Anyhoo, as I partook of a Jane Austen Society luncheon this weekend, sitting next to my buddy and famed author Julie Klassen (if you haven't read her books yet, go do it! no really...this post will still be here when you get back), listening to a speaker highlight aspects of the military in Pride and Prejudice, a thought suddenly hit me. The reason my books aren't flying off the shelves like llamas--besides perhaps my overuse of bad metaphors--is because my stories always involve picking up the rocks of humanity and looking at the wiggly underside of dark issues. Most readers don't like that.

I do.

But my great revelation is that just because I like to read about overcoming horrific circumstances doesn't mean everyone else has to.

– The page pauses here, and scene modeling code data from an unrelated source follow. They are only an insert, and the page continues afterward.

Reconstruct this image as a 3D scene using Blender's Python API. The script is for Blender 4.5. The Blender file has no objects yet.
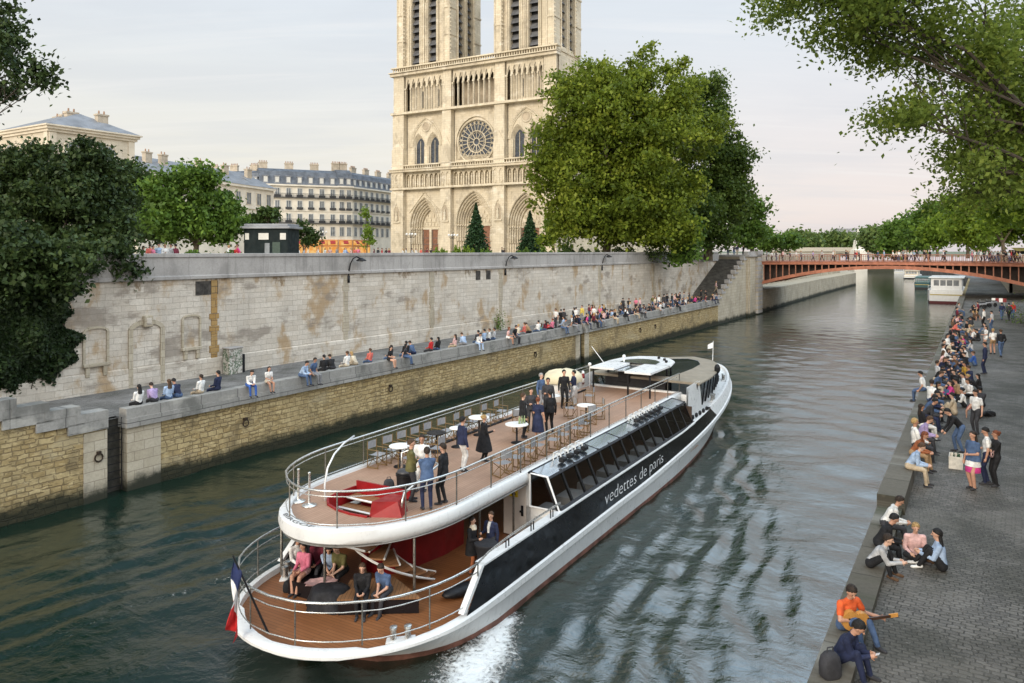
import bpy, bmesh, math, random
import numpy as np
from mathutils import Vector, Matrix, noise
random.seed(7)
RNG = np.random.default_rng(11)
SC = bpy.context.scene
COL = SC.collection
PI = math.pi
# ---- camera frame (level camera with vertical shift), metres -------------------------------
FPX, YH, EYE = 760.0, 251.0, 10.5
def ground_at(px, py, z):
    d = FPX * (EYE - z) / (py - YH)
    return Vector(((px - 512) / FPX * d, d, z))
def at_depth(px, py, d):
    return Vector(((px - 512) / FPX * d, d, EYE + (YH - py) / FPX * d))
# river frame: s runs upstream along the coping of the far quay, o runs away from the water
Q0 = Vector((-16.8, 33.0, 0)); U = Vector((.523, .852, 0)).normalized(); N = Vector((-U.y, U.x, 0))
def riv(s, o, z=0.0):
    p = Q0 + U * s + N * o
    return Vector((p.x, p.y, z))
def s_of_x(px, o):
    k = (px - 512) / FPX
    return (Q0.y * k + N.y * o * k - Q0.x - N.x * o) / (U.x - U.y * k)
RIVROT = math.atan2(U.y, U.x)
# boat frame
BA = math.atan2(.505, .863)
BC = Vector((-3.65, 23.85, 0))
BOATM = Matrix.Translation(BC) @ Matrix.Rotation(-BA, 4, 'Z')

# ---- custom properties ----------------------------------------------------------------------
def tag(o, label=None, cat=None, group=None, kind=None):
    if label: o['label'] = label
    if cat: o['category'] = cat
    if group: o['group'] = group
    if kind: o['kind'] = kind
    return o
def empty(name, loc=(0, 0, 0), rz=0.0):
    o = bpy.data.objects.new(name, None)
    o.empty_display_size = .2
    COL.objects.link(o)
    o.location = loc; o.rotation_euler = (0, 0, rz)
    return o
def thing(name, label, cat, loc=(0, 0, 0), rz=0.0, group=None):
    return tag(empty(name, loc, rz), label, cat, group)
def wmat(o):
    m = o.matrix_basis.copy()
    return wmat(o.parent) @ m if o.parent else m
def kids(o): return [c for c in bpy.data.objects if c.parent == o]
def dup(root, loc=None, rz=None, scale=None, label=None, group=None, tree=None):
    """a copy of a thing and of every part and sub-part under it"""
    r = root.copy(); COL.objects.link(r)
    if loc is not None: r.location = loc
    if rz is not None: r.rotation_euler = (0, 0, rz)
    if scale is not None: r.scale = (scale,) * 3
    if label: r['label'] = label
    if group: r['group'] = group
    def rec(src, dst):
        for c in src.children:
            k = c.copy(); COL.objects.link(k); k.parent = dst
            rec(c, k)
    rec(root, r)
    return r

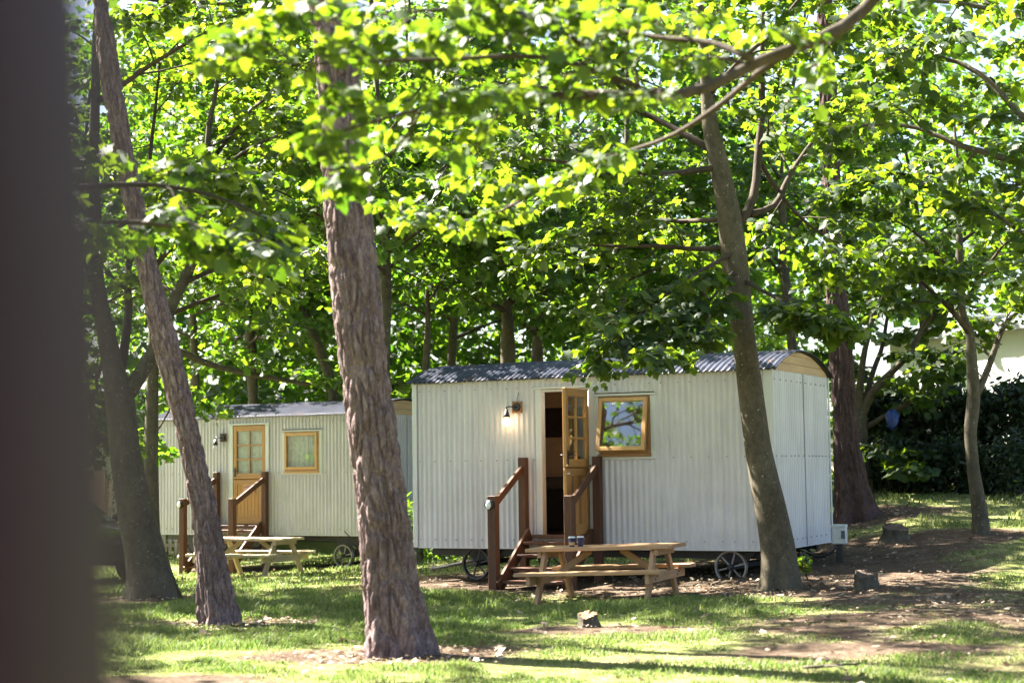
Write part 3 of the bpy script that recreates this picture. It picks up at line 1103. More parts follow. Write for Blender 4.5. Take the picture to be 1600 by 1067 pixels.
def make_table(label, loc, rz, ry, mat, group, H=.62):
    o = empty('picnic_table', loc, rz, label=label, cat='picnic table', group=group)
    o.rotation_euler = (0, ry, rz)
    t = MB()
    n, W = 5, .72
    for k in range(n):
        yy = -W / 2 + W * (k + .5) / n
        t.beam((-.82 - rng.random() * .006, yy, H - .02), (.82 + rng.random() * .006, yy, H - .02), W / n - .012, .04)
    t.build('tabletop', mat, o)
    for s in (-1, 1):
        b = MB()
        for k in (0, 1):
            yy = s * (.545 + .135 * k)
            b.beam((-.82, yy, .355), (.82, yy, .355), .125, .04)
        b.build('bench', mat, o)
    for x in (-.62, .62):
        sg = 1 if x > 0 else -1
        for s in (-1, 1):
            m = MB(); m.beam((x, s * .64, -.06), (x, s * .24, H - .041), .045, .095, (0, 1, 0)); m.build('leg', mat, o)
        m = MB(); m.beam((x + sg * .047, -.72, .285), (x + sg * .047, .72, .285), .045, .10)
        for yq in (-.47, -.40, .40, .47): m.tube([(x + sg * .069, yq, .285 + .4 * (yq - .435 * (1 if yq > 0 else -1))), (x + sg * .077, yq, .285 + .4 * (yq - .435 * (1 if yq > 0 else -1)))], .011, 8, 1)
        m.build('crossbeam', [mat, BLACK], o)
        m = MB(); m.beam((x + sg * .047, -.33, H - .075), (x + sg * .047, .33, H - .075), .045, .065); m.build('batten', mat, o)
        m = MB(); m.beam((x - sg * .02, 0, .30), (x - sg * .44, 0, H - .05), .045, .07); m.build('brace', mat, o)
    return o


def flat(x, y): return (x, y, gz1(x, y))


TB = make_table('honey-coloured picnic table with two cups on it, in front of the open hut', (1.02, 18.35, -.062), R(-21), R(-1.6), TABLEWOOD, 'picnic tables beside the huts')
fl = gp(409, 889)
TB2 = make_table('weathered picnic table in front of the shut hut, half behind the leaning pine', (-4.45, 28.05, gz1(-4.3, 27.6)), R(-24), R(0), TABLEGREY, 'picnic tables beside the huts')

CUPDARK = m_plain('dark_cup', (.035, .025, .06), .4, .4)
SLEEVE = m_plain('card_sleeve', (.52, .33, .17), .8, .2)
def cup(label, loc, sleeve):
    o = empty('coffee_cup', loc, label=label, cat='cup', group='cups on the picnic table')
    m = MB(); m.tube([(0, 0, 0), (0, 0, .004), (0, 0, .095)], [.028, .029, .040], 20); m.build('cup_body', CUPDARK, o)
    m = MB(); m.tube([(0, 0, .095), (0, 0, .101), (0, 0, .102), (0, 0, .113)], [.043, .043, .038, .036], 20); m.build('lid', WHITE, o)
    if sleeve:
        m = MB(); m.tube([(0, 0, .018), (0, 0, .05)], [.0325, .0365], 20, 0, False); m.build('sleeve', SLEEVE, o)
TM = Matrix.Translation(TB.location) @ TB.rotation_euler.to_matrix().to_4x4()
cup('dark takeaway cup with a tan card sleeve, the left one on the picnic table', TM @ Vector((-.36, -.10, .621)), True)
cup('plain dark takeaway cup beside the cup with the tan sleeve', TM @ Vector((-.28, -.04, .621)), False)

# electric hook-up box
bx = gp(1313, 878)
o = empty('hookup_post', tuple(bx), R(-20), label='pale grey electric hook-up box on a black post by the hut corner', cat='electric box')
m = MB(); m.box((-.09, -.06, .22), (.09, .06, .46), .012); m.box((-.095, -.066, .42), (.095, .066, .465), .01); m.build('box', m_plain('grey_box', (.55, .58, .57), .4, .4), o)
m = MB(); m.box((.03, -.072, .29), (.078, -.061, .39), .003); m.build('socket_cover', m_plain('dark_grey', (.09, .10, .12), .4, .4), o)
m = MB(); m.box((-.045, -.035, -.1), (.035, .035, .22), .004); m.build('post', BLACK, o)
m = MB(); m.tube(resample([(-.02, -.04, .2), (-.12, -.06, .1), (-.25, -.05, .05), (-.42, 0, .12), (-.6, .12, .3)], 16)[0], .016, 8); m.build('cable', BLACK, o)


def stump(label, px, py, r, h, top, seed, lit=False):
    b = gp(px, py)
    o = empty('tree_stump', tuple(b), label=label, cat='tree stump', group='tree stumps in the grass')
    n, k = 28, 9
    P = []
    for i in range(k):
        u = i / (k - 1)
        ring = []
        for j in range(n + 1):
            a = 2 * math.pi * (j % n) / n
            rr = r * (1.25 - .35 * min(1, u * 1.6)) * (1 + .16 * math.sin(3 * a + seed) + .08 * math.sin(7 * a + seed * 2)) + .012 * math.sin(13 * a + seed + u * 3)
            zt = h * (1 + .26 * math.sin(a + .3 * math.sin(seed)) + .05 * math.sin(5 * a + seed) + .04 * math.sin(11 * a))
            ring.append((rr * math.cos(a), rr * math.sin(a), -.04 + (zt + .04) * u))
        P.append(ring)
    m = MB(); m.grid(np.array(P)); m.build('bark', BARK_DARK, o)
    m = MB()
    c0 = len(m.v)
    m.v.append((0, 0, h * .9))
    for q in P[-1][:-1]: m.v.append((q[0] * .98, q[1] * .98, q[2] - .004))
    for j in range(n): m.face((c0, c0 + 1 + j, c0 + 1 + (j + 1) % n))
    m.build('cut_face', top, o)

CUTWOOD = m_bark('cut_wood', (.16, .09, .045), (.40, .24, .13), amt=.9)
CUTDARK = m_bark('old_cut_wood', (.05, .035, .028), (.13, .10, .08), amt=.9)
stump('small split stump with a fresh orange top in the sunny grass before the picnic table', 918, 979, .085, .11, CUTWOOD, 1.0)
stump('low dark stump just right of the sycamore by the hut corner', 1352, 917, .12, .15, CUTDARK, 2.4)
stump('broad black stump further back, between the red pine and the slim tree', 1400, 843, .18, .17, CUTDARK, 4.0)

# fallen stick
s0 = gp(1294, 1048)
m = MB()
m.tube(resample([(-.16, .05, .02), (-.04, 0, .03), (.1, .02, .04), (.22, .1, .03)], 10)[0], [.012] * 5 + [.009] * 5, 6)
m.tube(resample([(-.02, 0, .03), (.03, -.08, .05), (.1, -.13, .02)], 6)[0], .007, 5)
m.tube(resample([(.08, .02, .04), (-.03, .12, .10)], 5)[0], .006, 5)
o = m.build('fallen_stick', BARK_DARK, None, tuple(s0)); tag(o, 'broken dark forked stick lying on the bare ground', 'stick')

# ------------------------------------------------------------------ dark post close to the viewpoint
o = empty('timber_post', (-.1738, .45, gz1(-.17, .45)), label='dark brown out-of-focus timber post standing at the left edge', cat='post')
m = MB(); m.beam((.092, 0, -.2), (-.093, 0, 3.1), .11, .11, (0, 1, 0), .006)
POSTM = m_wood('dark_post_paint', (.013, .0042, .0088), (.022, .0082, .0155), .7, .2)
m.build('shaft', POSTM, o)
m = MB(); m.box((-.16, -.08, 3.1), (.0, .08, 3.14)); m.build('post_cap', POSTM, o)

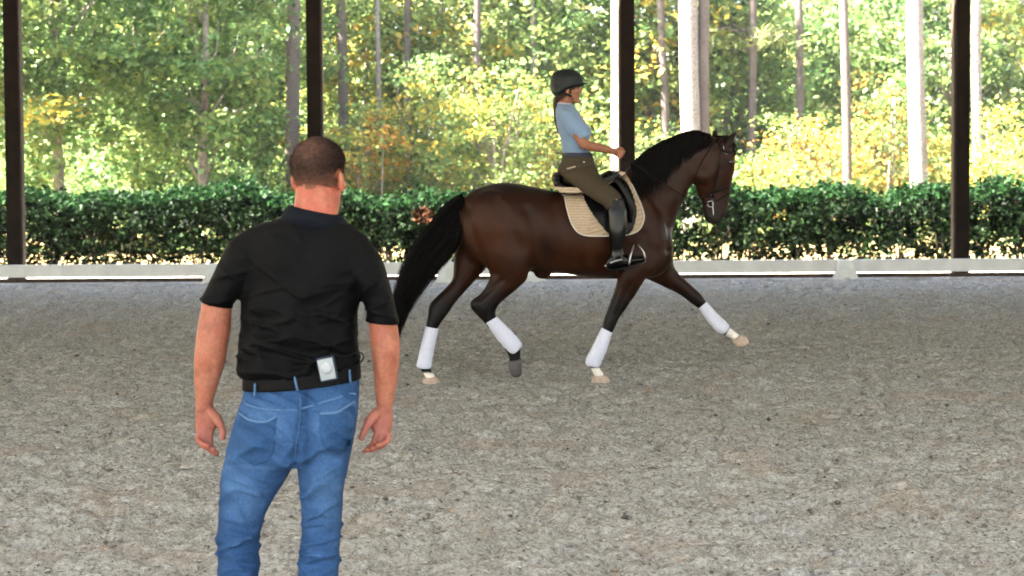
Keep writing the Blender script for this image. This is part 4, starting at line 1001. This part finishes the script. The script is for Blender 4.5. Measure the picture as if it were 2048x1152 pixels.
# ------------------------------------------------------------------ man
MY = 4.9
def my(px, py, dy=0): return at(px, py, MY + dy)
man = thing('person', (my(565, 1400).x, MY, 0), 'man in black polo shirt and blue jeans standing with his back turned', 'person')
MC = my(640, 357, .0); MA = R(90 - 21); MS = 1.0
sk = place(head_pieces(.12, .068, -.01), MC, MA, MS)
sk.append(sil([(592, 372, 680, 378, .07, .0), (590, 395, 681, 405, .072, -.005), (586, 420, 676, 430, .078, -.01), (575, 440, 684, 450, .08, -.005), (515, 480, 720, 495, .09, 0), (495, 540, 720, 540, .10, .01), (500, 640, 700, 640, .10, .015), (510, 740, 695, 730, .09, .015), (515, 790, 690, 780, .09, .01)], MY, 28))
sk.append(sil([(406, 585, 460, 600, .05, .0), (402, 618, 463, 620, .05, 0), (395, 655, 461, 662, .053, -.005), (391, 690, 455, 695, .05, -.005), (388, 725, 450, 727, .048, .0), (389, 765, 437, 768, .04, .01), (391, 800, 427, 800, .031, .015), (391, 820, 425, 816, .028, .018)], MY, 20))
sk.append(sil([(790, 630, 738, 630, .05, .0), (796, 655, 738, 655, .05, 0), (800, 690, 741, 692, .05, -.005), (799, 722, 746, 724, .047, 0), (795, 762, 748, 764, .04, .01), (788, 800, 752, 800, .031, .015), (783, 822, 755, 820, .028, .018)], MY, 20))
# left hand: palm turned to the camera, fingers curled inwards
sk.append(sil([(391, 812, 426, 810, .024, .018), (391, 828, 434, 826, .022, .016), (390, 845, 438, 843, .019, .014), (391, 860, 432, 858, .016, .012), (394, 872, 425, 868, .013, .008)], MY, 18))
sk.append(tube([my(420, 822, .005), my(433, 838, -.012), my(442, 852, -.024), my(446, 866, -.030), my(445, 880, -.032)], [.017, .018, .013, .0115, .009], 10, 3))
for pts in ([(398, 866, 0), (396, 880, -.012), (408, 890, -.034), (420, 893, -.050)], [(406, 868, .002), (402, 887, -.008), (416, 897, -.028), (430, 899, -.044)],
            [(414, 867, .004), (411, 890, -.002), (424, 903, -.018), (437, 905, -.032)], [(422, 863, .006), (421, 888, .004), (429, 903, -.006), (436, 911, -.018)]):
    sk.append(tube([my(*p) for p in pts], [.0100, .0098, .0090, .0072], 9, 3))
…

Putting out gritty books isn't going to sway the great populace. So, I'm at a writerly crossroads. Either I keep doing what I do with younger characters and target the young adult market, or I switch gears and lighten things up in my stories. Which way should I go? Tough call. And definitely fodder for prayer, because the real question is what does God want me to write?

Take a look at the kinds of books you're reading. What draws you to them? What are the stories that take root and grow in your mind even after you've read them?